DSC09327(pictured: Ibrahim Maalouf at The New School)

Vocalist Theo Bleckmann and guitarist Ben Monder have always had a contrasting yet complimentary relationship with one another, and that was as true during the second round of the WJF Marathon during Bleckmann's quintet set as its ever been during their stints as a duo. Bleckmann intoned beautiful, wordless melodies in clear textures, while Monder's sound was heavy, distorted and tempestuous. Elegy's melodies would decay into noise and then come back to more earthly environments. Bleckmann's experiments with vocal effects and electronics have aided this cyborgian quality to his music, his warped and harmonized improvisations mingling with (and then becoming indistinguishable from) the acoustic ensemble.

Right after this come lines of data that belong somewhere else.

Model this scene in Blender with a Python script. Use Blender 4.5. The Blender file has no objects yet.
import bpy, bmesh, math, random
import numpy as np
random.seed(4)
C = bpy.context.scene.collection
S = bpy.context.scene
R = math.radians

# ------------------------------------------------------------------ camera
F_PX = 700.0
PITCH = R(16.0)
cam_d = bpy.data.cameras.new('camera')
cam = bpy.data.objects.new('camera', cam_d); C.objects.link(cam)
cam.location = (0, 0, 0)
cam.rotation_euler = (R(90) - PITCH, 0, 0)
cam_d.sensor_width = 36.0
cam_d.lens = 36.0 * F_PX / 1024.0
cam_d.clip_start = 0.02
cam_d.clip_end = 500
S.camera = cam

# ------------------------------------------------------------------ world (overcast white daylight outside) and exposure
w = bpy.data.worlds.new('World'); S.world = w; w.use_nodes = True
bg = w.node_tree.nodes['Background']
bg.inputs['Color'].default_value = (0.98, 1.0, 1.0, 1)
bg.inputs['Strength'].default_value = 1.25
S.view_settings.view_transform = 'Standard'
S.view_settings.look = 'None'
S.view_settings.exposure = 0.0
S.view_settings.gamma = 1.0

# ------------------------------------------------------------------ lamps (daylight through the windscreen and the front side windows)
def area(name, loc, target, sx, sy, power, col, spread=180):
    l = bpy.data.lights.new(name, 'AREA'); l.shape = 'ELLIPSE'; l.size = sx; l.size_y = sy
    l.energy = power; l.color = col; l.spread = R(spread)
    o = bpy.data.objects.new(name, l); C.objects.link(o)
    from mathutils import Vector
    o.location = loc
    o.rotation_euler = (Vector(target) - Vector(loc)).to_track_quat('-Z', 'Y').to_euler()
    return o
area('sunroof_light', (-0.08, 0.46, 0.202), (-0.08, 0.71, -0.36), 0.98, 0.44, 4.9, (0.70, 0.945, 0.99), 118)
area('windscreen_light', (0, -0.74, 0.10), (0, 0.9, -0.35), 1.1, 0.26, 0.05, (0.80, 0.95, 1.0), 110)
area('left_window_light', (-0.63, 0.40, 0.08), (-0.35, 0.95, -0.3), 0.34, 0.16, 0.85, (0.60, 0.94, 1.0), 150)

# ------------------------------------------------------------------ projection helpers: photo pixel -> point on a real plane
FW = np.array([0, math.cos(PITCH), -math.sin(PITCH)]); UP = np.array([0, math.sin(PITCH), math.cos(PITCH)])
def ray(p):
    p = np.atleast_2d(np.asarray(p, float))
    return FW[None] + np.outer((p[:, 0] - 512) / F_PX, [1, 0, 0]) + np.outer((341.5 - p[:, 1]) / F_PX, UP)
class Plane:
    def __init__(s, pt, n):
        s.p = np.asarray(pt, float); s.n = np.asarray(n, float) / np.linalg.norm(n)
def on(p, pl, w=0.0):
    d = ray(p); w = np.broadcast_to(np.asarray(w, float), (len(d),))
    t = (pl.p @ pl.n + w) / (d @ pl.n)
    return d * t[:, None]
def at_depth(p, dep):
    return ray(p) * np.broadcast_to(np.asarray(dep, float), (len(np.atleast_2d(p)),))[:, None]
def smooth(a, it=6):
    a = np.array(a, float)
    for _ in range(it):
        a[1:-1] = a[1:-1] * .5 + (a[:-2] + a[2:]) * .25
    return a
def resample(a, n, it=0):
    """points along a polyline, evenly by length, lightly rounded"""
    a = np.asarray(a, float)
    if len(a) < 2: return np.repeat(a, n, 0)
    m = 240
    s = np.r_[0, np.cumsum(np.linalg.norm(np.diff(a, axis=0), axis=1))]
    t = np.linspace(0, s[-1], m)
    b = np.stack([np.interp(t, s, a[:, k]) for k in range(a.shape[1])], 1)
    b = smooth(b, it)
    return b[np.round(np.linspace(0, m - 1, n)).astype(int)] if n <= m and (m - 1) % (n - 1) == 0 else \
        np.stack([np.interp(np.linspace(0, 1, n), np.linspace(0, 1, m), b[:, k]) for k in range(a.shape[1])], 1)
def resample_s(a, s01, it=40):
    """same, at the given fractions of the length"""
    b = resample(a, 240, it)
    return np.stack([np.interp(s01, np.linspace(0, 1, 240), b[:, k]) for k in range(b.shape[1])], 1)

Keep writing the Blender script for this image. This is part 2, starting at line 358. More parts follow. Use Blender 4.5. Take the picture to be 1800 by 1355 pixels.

In contrast, Cyrus Chestnut's African Reflections was supremely, joyously earthly. It was a music of an older realm: the very deep tradition of different African folk musics (shadings of Congolese music and High Life) with the slightly less ancient Afrocentric, liberation-oriented jazz of the 1970's, the latter brought out in Steve Carrington's weighty, expressive tenor sound. Having been a first-call pianist in the contemporary jazz scene, Chestnut's sound was nimble and inventive; he could move deathly slow and then explode in sound in the same 30 second span.

The music at WJF has often been about applying one's concept to a continuum, a sentiment captures marvelously by Kris Bowers. The keyboardist performed back-to-back covers that were historically space decades apart, but married to each other by his aesthetic. The first was his looped solo version of Juan Tizol's "Caravan", complete with hand claps and Radiohead-style organ chords, the second being a sufficiently gangsta cover of tUnE-yArDs' "Gangsta" that intoned Merrill Garbus's rhythmic shouts into potent drum fills. Bowers's music was unafraid to take on thoroughly modern popular music like trap and metal, waters that other jazz musicians have treated but never dove into fully.